Walter:

> Thanks for the kind words. Not everyone thinks that way
> 
> http://www.reddit.com/r/programming/comments/gacna/bye_bye_nullpointerexceptions/c1m3r7n
> 
> :-)

I didn't see that thread, thank you for the link. Some of your answers shown in 
that Reddit page were really wrong (like that "null pointer exception is 
reinvented"), I hope you know better now.

About the notnulls topic, I have expressed my point of view some times, I think 
a notnull suffix syntax for pointers/object references, plus a bit of type 
state semantics are able to avoid most problems caused by nulls.

Regarding your "dynamite general case solution", that probably Andrei too was 
referring with "working on a @disable property that will allow non-null types 
to be implemented as a library-defined type constructor." I remember some 
people in this newsgroup appreciating the idea, but I didn't understand it 
much.
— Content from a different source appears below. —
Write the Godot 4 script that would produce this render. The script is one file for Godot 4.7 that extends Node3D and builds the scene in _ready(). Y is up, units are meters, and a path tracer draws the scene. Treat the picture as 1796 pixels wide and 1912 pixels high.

Null-derived bugs are indeed only one special case of bugs that are 
avoided in languages like Haskell, and by good typestate-based languages, so a 
more general solution for them all will be good. But on the other hand there is 
the risk of over-generalization: null-caused bugs are the most common in that 
class of related bugs, so maybe a solution that's focused only on null-related 
bugs can be better and simpler, both syntax-wise and regarding how much handy 
it is to use *everywhere* (because you want to use it everywhere in OOP 
programs and even on programs that use pointers. My suggestion was about 
notnullable raw pointers too). So I will wait for a more defined explan!
 ation of this @disable idea, to comment some more.